Recommended Technical Practices

I’ll conclude with a set of technical practices I recommended.  Due to the team’s lack of experience,I didn’t recommend too many; I tried to focus on a few key items that ensure the team delivers high quality software and that what ever is delivered meets the requirements specified.  The entire scope may not be completed, but you want it working correctly and properly.

Good SOLID principles will be the foundation.

Use of Specifications by Example (see book of the same title by Godjko Adzic), whether automated with Cucumber, Lettuce, Fitnesse, or JBehave or performed manually will ensure the software meets requirements.  It makes it easy to iterate over the requirements as well.

Develop for a scenario at a time.  Use unit testing and develop tests before coding.  Once a test has been written, check into the source code repository.  Once the code has been written and passes the test, check it into the source code repository. Iterate until the scenario test passes.  Move onto the next scenario.  Once all scenarios have passed, move to the next requirement/example set.
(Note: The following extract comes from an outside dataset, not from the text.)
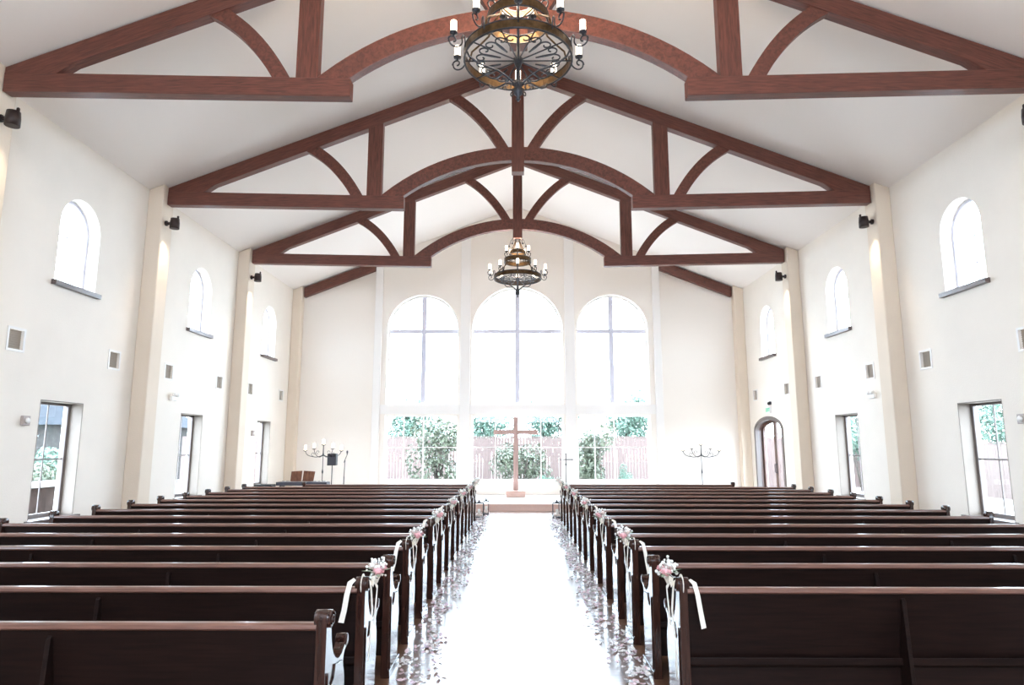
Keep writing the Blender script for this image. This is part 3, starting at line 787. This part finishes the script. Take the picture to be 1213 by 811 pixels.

At least every 2-3 days have someone execute elected sets of the specs fully for the entire app to date to see if any bugs have crept in as new features get implemented.

Use an issue tracker for the tasks/stories and also to track any bugs that show up during regression tests; I recommend Trac.  It’s OSS and works well.  It allows implementation of a pull process so that as developers bring stories into work from the backlog and they immediately get assigned as owners.  This is useful for the PM (Scrum Master) to see what is being worked at any point in time.

I hope folks find this useful for how to ease into being Agile if they have a similar context.  There is no one size fits all approach though, so consider this as just one approach.  because there is a clear product owner, interested user representation, and it is a greenfield project, this was my set of recommendations to try initially.  Using Retrospectives, hopefuly the team will adapt what I described above to meet their needs.